Todos pensamos inmediatamente en el sustantivo intimidad porque alude a un referente que valoramos mucho: el territorio más nuestro, el espacio más propio de cada uno, del que sólo nos puede despojar la muerte o la alienación extrema, la enajenación mental. De ahí que refugiarse en la intimidad sea como acogerse en sagrado, resguardarse en un espacio inviolable, al menos dentro de unas coordenadas de civilización.

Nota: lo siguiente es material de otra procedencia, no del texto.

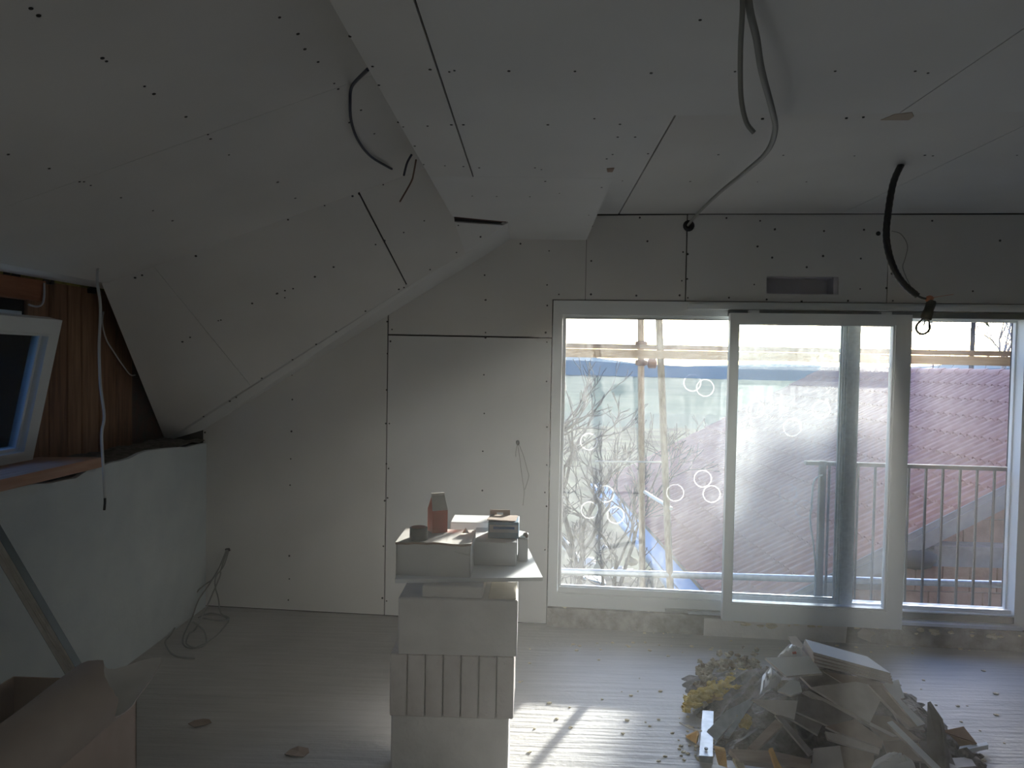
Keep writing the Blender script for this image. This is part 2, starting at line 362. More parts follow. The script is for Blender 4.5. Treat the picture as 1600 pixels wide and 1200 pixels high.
fw_scr = cr([(1328, 350), (1350, 385), (1343, 438), (1329, 493), (1326, 655), (1322, 805), (1338, 805), (1325, 985), (1335, 1005), (1330, 1137), (1318, 1150), (903, 588), (905, 698), (901, 840), (898, 963), (895, 1080), (515, 845), (508, 1182)], 140, 380, .35)
fw_scr += cr([(895, 43), (1375, 87), (1363, 298), (893, 298), (893, 338), (1373, 372), (880, 628), (883, 930), (1370, 680), (1373, 1035)], 580, 460, .2)
fw_scr += cr([(872, 125), (868, 432), (1372, 232), (1357, 447), (1370, 555), (118, 222), (135, 262), (128, 490), (105, 512), (1357, 895), (95, 868)], 580, 680, .2)
fw_scr += cr([(460, 185), (1085, 188), (1328, 208), (1433, 270), (1308, 393), (1415, 474), (115, 245), (110, 497), (108, 738), (435, 747), (772, 433), (805, 448), (763, 640), (802, 627), (747, 745), (806, 763), (1103, 762), (1285, 667), (1375, 775), (515, 355)], 900, 300, .2167)
fw_scr += cr([(1313, 690), (1525, 752), (1145, 730), (1100, 718), (975, 722), (822, 716), (768, 770), (813, 805), (972, 800), (1090, 808), (921, 835), (1088, 903), (905, 942), (1050, 940), (1187, 855), (1170, 900), (1190, 940), (1440, 910)], 800, 0, .5)
fw_scr += cr([(1033, 952), (1145, 980), (893, 1075), (1137, 1113), (1183, 1150), (895, 1172)], 400, 0, .4)
fw_scr += cr([(740, 95), (740, 215), (735, 325), (1230, 45), (1225, 315), (1247, 330)], 230, 840, .3)
holes(wall_far, fw_scr, WN, WN.dot(WO), .0068, -WN)
# knee wall on the left with a ragged plaster top
b = MB(); n = 90; vv = []; y0, y1 = YB, L(-2.2, 0, 0).y
for i in range(n + 1):
    y = y0 + (y1 - y0) * i / n; zt = 1.135 + random.uniform(-.016, .004) - (.012 if y < 3.5 else 0) + .012 * math.sin(y * 5)
    vv += [(XL, y, 0), (XL, y, zt), (XL - .018, y, zt + .004)]
fs = []
for i in range(n):
    k = 3 * i; fs += [(k, k + 1, k + 4, k + 3), (k + 1, k + 2, k + 5, k + 4)]
b.add(vv, fs)
b.box((XT - .30, y0, -.2), (XL - .02, y1 + .1, 1.10))
wall_left = struct(b.build('wall_left', PLAS), 'white plastered knee wall with a ragged top edge', 'wall')
b = MB(); vv = []; nx = 6
for i in range(n + 1):
    y = y0 + (y1 - y0) * i / n
    for j in range(nx): vv.append((XL - .008 - j * (XL - XT) / (nx - 1) * 1.05, y, 1.128 + random.uniform(-.012, .012) + .004 * j))
b.add(vv, [(i * nx + j, i * nx + j + 1, (i + 1) * nx + j + 1, (i + 1) * nx + j) for i in range(n) for j in range(nx - 1)])
o = b.build('rough_mortar_bed', MORT, wall_left); o['label'] = 'dark rough mortar bed on top of the knee wall'
# upper left wall: backing, planks, window opening
WY0, WY1, WZ0, WZ1 = 2.5, 3.52, 1.15, 1.90
b = MB()
b.box((XT - .30, y0, 1.10), (XT - .022, WY0, 3.3)); b.box((XT - .30, WY1, 1.10), (XT - .022, y1 + .3, 3.3))
b.box((XT - .30, WY0, WZ1), (XT - .022, WY1, 3.3)); b.box((XT - .30, WY0, 1.05), (XT - .022, WY1, WZ0 - .02))
wall_up = struct(b.build('wall_left_upper', FILM), 'timber lined wall above the ledge on the left', 'wall')
ed = [3.52, 3.684, 3.833, 3.956, 4.11, 4.27, 4.452]
for i in range(6):
    y_a, y_b = ed[i] + .003, ed[i + 1] - .003; dx = random.uniform(-.006, .004)
    MB().prism([(XT + dx, y_a + .003, 1.13), (XT + dx, y_b - .003, 1.13), (XT + dx - .006, y_b, 1.13), (XT - .022, y_b, 1.13), (XT - .022, y_a, 1.13), (XT + dx - .006, y_a, 1.13)], (0, 0, .955)).build('plank', WPL[(i * 2 + i // 3) % 3], wall_up)
for i in range(6):
    y_a = YB + i * .3 + 4.2
    if y_a < 2.2: MB().box((XT - .022, y_a, 1.13), (XT, y_a + .29, 2.09)).build('plank', WPLANK, wall_up)
o = MB().box((XT - .022, 4.455, 1.13), (XT - .006, 4.86, 1.75)).build('brick_infill', mat('dark_brickwork', (.10, .055, .045), .95, (.06, .06, .055), 14, bump=.5, bscale=30), wall_up)
o['label'] = 'dark brickwork showing beside the planks'
o = MB().box((XT - .022, WY0 - .3, 1.955), (XT + .035, 3.60, 2.055)).build('header_beam', WBEAM, wall_up); o['label'] = 'red brown timber header over the window'
b = MB(); y = 2.2
o = MB().box((XT - .02, 2.2, 2.06), (XT + .012, 4.18, 2.10)).build('yellow_tape_strip', TAPEY, wall_up); o['label'] = 'yellow adhesive tape strip under the ceiling'
b = MB()
for (px0, px1, py) in ((1, 11, 426), (14, 27, 428), (64, 73, 436), (75, 80, 438), (137, 146, 452)):
    p, q = on(px0, py, (1, 0, 0), XT), on(px1, py, (1, 0, 0), XT); b.box((XT - .01, p.y, p.z - .02), (XT + .016, q.y, p.z + .018))
o = b.build('black_tape_patches', FILM, wall_up); o['label'] = 'black patches of tape along the yellow strip'
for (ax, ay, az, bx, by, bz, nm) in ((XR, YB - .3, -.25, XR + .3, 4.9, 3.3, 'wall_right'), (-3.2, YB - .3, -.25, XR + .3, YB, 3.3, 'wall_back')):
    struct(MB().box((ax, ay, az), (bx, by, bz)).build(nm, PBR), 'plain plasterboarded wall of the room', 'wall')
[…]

Sin embargo ese sustantivo tiene un homónimo en el que quizá no hemos pensado: efectivamente, intimidad es también la forma plural del imperativo de intimidar. Verbo cuyo núcleo etimológico es el verbo latino timeo, temer. De tal verbo deriva el adjetivo tímido, el que habitualmente teme. Y de tal adjetivo, el verbo intimidar. Intimidamos a alguien cuando lo obligamos a convertirse en un tímido. También en el verbo intimidar está el prefijo in-, pero aquí con su otro significado, el de agresión destructiva.
Pero estos dos homónimos, intimidad e intimidar, alejados en etimología y significado, tienen, en sus respectivos referentes, una llamativa relación: cuando intimidamos a una persona, la obligamos a refugiarse en su intimidad. Vemos, por tanto, que no es lo mismo intimidar, que amenazar. Cuando amenazamos a alguien, probablemente lo estamos induciendo a que se busque un refugio, el que en cada caso convenga según el tipo de amenaza. Cuando intimidamos, el objeto de nuestra intimidación no encuentra refugio en su entorno, y espera ocultarse en su propia intimidad.

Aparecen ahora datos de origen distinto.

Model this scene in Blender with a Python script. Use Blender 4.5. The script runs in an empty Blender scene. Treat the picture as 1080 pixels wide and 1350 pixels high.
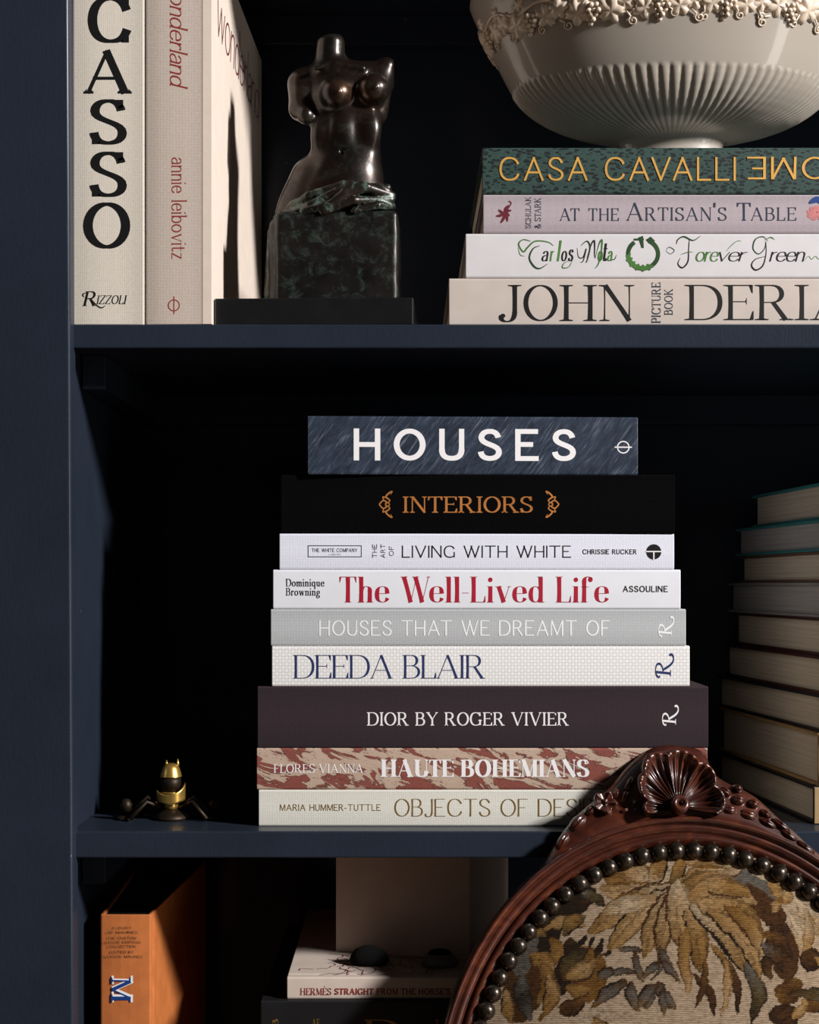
import bpy, bmesh, math, random
import numpy as np
from mathutils import Vector, Matrix
from math import sin, cos, pi, radians as R, hypot, atan2, exp

random.seed(7)
S = bpy.context.scene
COL = S.collection

# ------------------------------------------------------------------ camera, world, light, exposure
F, CD, HY = 2100.0, 1.2, 770.0            # focal length in pixels of a 1080x1350 frame, distance to the shelf front, horizon row
cam = bpy.data.cameras.new('camera'); camo = bpy.data.objects.new('camera', cam); COL.objects.link(camo)
camo.location = (0, -CD, 0); camo.rotation_euler = (pi/2, 0, 0)
cam.sensor_fit = 'VERTICAL'; cam.sensor_height = 36; cam.lens = F*36/1350; cam.shift_y = (HY-675)/1350
cam.dof.use_dof = False
S.camera = camo
W = bpy.data.worlds.new('room_light'); S.world = W; W.use_nodes = True
W.node_tree.nodes['Background'].inputs[0].default_value = (1.0, 0.93, 0.86, 1)
W.node_tree.nodes['Background'].inputs[1].default_value = 0.020
def area(name, direction, dist, sx, sy, irr, color, target=(0.05, 0.0, 0.0)):
    l = bpy.data.lights.new(name, 'AREA'); l.shape = 'RECTANGLE'; l.size = sx; l.size_y = sy
    l.energy = irr*pi*dist*dist; l.color = color
    o = bpy.data.objects.new(name, l); COL.objects.link(o)
    d = Vector(direction).normalized(); o.location = Vector(target)+d*dist
    o.rotation_euler = d.to_track_quat('Z', 'Y').to_euler()
    return o
area('window_light', (.771, -.472, .427), 4.5, .32, .55, 5.6, (1.0, .975, .955))
area('low_fill_light', (.80, -.58, -.16), 4.0, .42, 2.3, 0.30, (1.0, .93, .86))  # added fill from low right, tall and narrow for a highlight on the bowl
S.view_settings.view_transform = 'Standard'; S.view_settings.look = 'None'
S.view_settings.exposure = 0; S.view_settings.gamma = 1; S.view_settings.use_curve_mapping = False

# ------------------------------------------------------------------ pixel measurement helpers
def K(Y): return (CD+Y)/F
def X(px, Y): return (px-540)*K(Y)
def Z(py, Y): return (HY-py)*K(Y)
def lin(c):
    return tuple(((v/255)/12.92 if v/255 <= .04045 else ((v/255+.055)/1.055)**2.4) for v in c)

# ------------------------------------------------------------------ materials
class N:
    def __init__(s, name):
        s.m = bpy.data.materials.new(name); s.m.use_nodes = True; s.t = s.m.node_tree
        s.b = s.t.nodes['Principled BSDF']
    def n(s, typ, **kw):
        nd = s.t.nodes.new(typ)
        for k, v in kw.items():
            if k.startswith('_'): setattr(nd, k[1:], v)
            else:
                key = k.replace('__', ' ')
                nd.inputs[int(key[1:]) if key[0] == 'i' and key[1:].isdigit() else key].default_value = v
        return nd
    def l(s, a, b):
        s.t.links.new(a, b)
    def coord(s, scale=(1, 1, 1), rot=(0, 0, 0), kind='Object'):
        c = s.n('ShaderNodeTexCoord'); mp = s.n('ShaderNodeMapping'); mp.inputs['Scale'].default_value = scale
        mp.inputs['Rotation'].default_value = rot
        s.l(c.outputs[kind], mp.inputs[0]); return mp.outputs[0]
    def rotscale(s, ang, scale):
        a = s.coord((1, 1, 1), (0, ang, 0)); mp = s.n('ShaderNodeMapping'); mp.inputs['Scale'].default_value = scale
        s.l(a, mp.inputs[0]); return mp.outputs[0]
    def noise(s, vec, scale, detail=3, rough=.5, dist=0):
        nd = s.n('ShaderNodeTexNoise', Scale=scale, Detail=detail, Roughness=rough, Distortion=dist); s.l(vec, nd.inputs['Vector']); return nd.outputs['Fac']
    def wave(s, vec, scale, axis='X', dist=0, dscale=1, det=0):
        nd = s.n('ShaderNodeTexWave', Scale=scale, Distortion=dist, Detail=det); nd.bands_direction = axis
        nd.inputs['Detail Scale'].default_value = dscale; s.l(vec, nd.inputs['Vector']); return nd.outputs['Fac']
    def ramp(s, fac, stops, interp='LINEAR'):
        r = s.n('ShaderNodeValToRGB'); r.color_ramp.interpolation = interp; e = r.color_ramp.elements
        while len(e) < len(stops): e.new(.5)
        for q, (p, c) in zip(e, stops): q.position = p; q.color = (*c, 1) if len(c) == 3 else c
        s.l(fac, r.inputs[0]); return r.outputs[0]
    def math(s, op, a, b=None):
        m = s.n('ShaderNodeMath', _operation=op)
        for i, v in enumerate((a, b)):
            if v is None: continue
            if isinstance(v, (int, float)): m.inputs[i].default_value = v
            else: s.l(v, m.inputs[i])
        return m.outputs[0]
    def mix(s, fac, a, b, blend='MIX'):
        m = s.n('ShaderNodeMix', _data_type='RGBA', _blend_type=blend)
        for i, v in ((0, fac), (6, a), (7, b)):
            if isinstance(v, (int, float)): m.inputs[i].default_value = v
            elif isinstance(v, tuple): m.inputs[i].default_value = (*v, 1)
            else: s.l(v, m.inputs[i])
        return m.outputs[2]
    def bump(s, h, strength=.3, dist=.001):
        b = s.n('ShaderNodeBump', Strength=strength, Distance=dist); s.l(h, b.inputs['Height']); s.l(b.outputs[0], s.b.inputs['Normal'])
    def col(s, c):
        if isinstance(c, tuple): s.b.inputs['Base Color'].default_value = (*c, 1)
        else: s.l(c, s.b.inputs['Base Color'])
    def p(s, rough=.5, metal=0, spec=.5, coat=0, croughn=.1):
        s.b.inputs['Roughness'].default_value = rough; s.b.inputs['Metallic'].default_value = metal
        s.b.inputs['Specular IOR Level'].default_value = spec; s.b.inputs['Coat Weight'].default_value = coat
        s.b.inputs['Coat Roughness'].default_value = croughn
        return s.m

def plain(name, c, rough=.5, metal=0, spec=.5, coat=0, nz=.12, bump=.15, bscale=900):
    s = N(name); v = s.coord(); f = s.noise(v, 60, 4)
    s.col(s.ramp(f, [(.3, tuple(x*(1-nz) for x in c)), (.7, tuple(x*(1+nz) for x in c))]))
    if bump: s.bump(s.noise(v, bscale, 2), bump, .0003)
    return s.p(rough, metal, spec, coat)
def cloth(name, c, scale=1.0, amt=.25, rough=.85, spec=.2, nz=.08, sheen=0):
    """woven book cloth: two crossed thread waves, at about a millimetre"""
    s = N(name); v = s.coord()
    a = s.wave(v, 330*scale, 'X', .6, 30, 1); b = s.wave(v, 330*scale, 'Z', .6, 30, 1); c2 = s.wave(v, 330*scale, 'Y', .6, 30, 1)
    w = s.math('MULTIPLY', s.math('ADD', s.math('ADD', a, b), c2), .333)
    f = s.noise(v, 500, 3)
    g = s.math('ADD', s.math('MULTIPLY', w, .7), s.math('MULTIPLY', f, .3))
    s.col(s.ramp(g, [(.25, tuple(x*(1-amt) for x in c)), (.7, tuple(min(1, x*(1+amt*.6)) for x in c))]))
    s.bump(g, .5, .0003)
    if sheen: s.b.inputs['Sheen Weight'].default_value = sheen
    return s.p(rough, 0, spec)

def paint():
    s = N('blue_paint'); v = s.coord(); f = s.noise(v, 9, 5, .6)
    c = lin((40, 48, 61)); c = tuple(x*.86 for x in c)
    base = s.ramp(f, [(.3, tuple(x*.85 for x in c)), (.7, tuple(x*1.12 for x in c))])
    vo = s.n('ShaderNodeTexVoronoi', Scale=26); s.l(v, vo.inputs['Vector'])
    sp = s.ramp(vo.outputs['Distance'], [(.0, (1, 1, 1)), (.022, (1, 1, 1)), (.03, (0, 0, 0))])
    s.col(s.mix(s.math('MULTIPLY', sp, .5), base, lin((120, 125, 132))))
    g = s.noise(s.coord((1, 1, .25)), 700, 3)
    h = s.math('ADD', g, s.math('MULTIPLY', s.noise(v, 180, 3), 1.2))
    s.bump(h, .22, .0006)
    return s.p(.45, 0, .12, .25, .16)
def pages(name, c, axis='Z', dens=600):
    s = N(name); v = s.coord()
    f = s.wave(v, dens*.5, axis, 1.5, 3, 2)
    st = [1, 1, 1]; i = 'XYZ'.index(axis); sc = [4, 4, 4]; sc[i] = 600
    g = s.noise(s.coord(tuple(sc)), 1, 3)
    h = s.math('ADD', s.math('MULTIPLY', f, .3), s.math('MULTIPLY', g, .7))
    s.col(s.ramp(h, [(.3, tuple(x*.6 for x in c)), (.62, c)]))
    s.bump(h, .5, .0004)
    return s.p(.8, 0, .2)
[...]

Lamento que, tras tan prolija introducción acerca de esta pareja de palabras, intimidad-intimidar, nos quede poco espacio para la reflexión psicológica y moral subsiguiente. Intentaremos resumirla.
Ya sabemos lo inmoral y abusiva que es la práctica de la intimidación en los ámbitos escolar y laboral, el bulling y el mobbing. Pero igual de inmoral y destructivo, o incluso mucho más, puede ser acceder a la intimidad de alguien, por la vía del falso amor o de la falsa amistad, de la falsa autoridad moral o religiosa, para, una vez alcanzado ese reducto último de un individuo, arrasarlo, aniquilarlo, aventarlo, destruirlo.
Siempre existe el riesgo, especialmente para los menores (entorno familiar, educativo, religioso) de contacto con personas que, desde un pretendido amor o amistad o autoridad, consiguen, con su intimidación aparentemente bondadosa, que se les abran las puertas de la intimidad. En la que lo único que hacen es depositar un veneno. O una carga explosiva.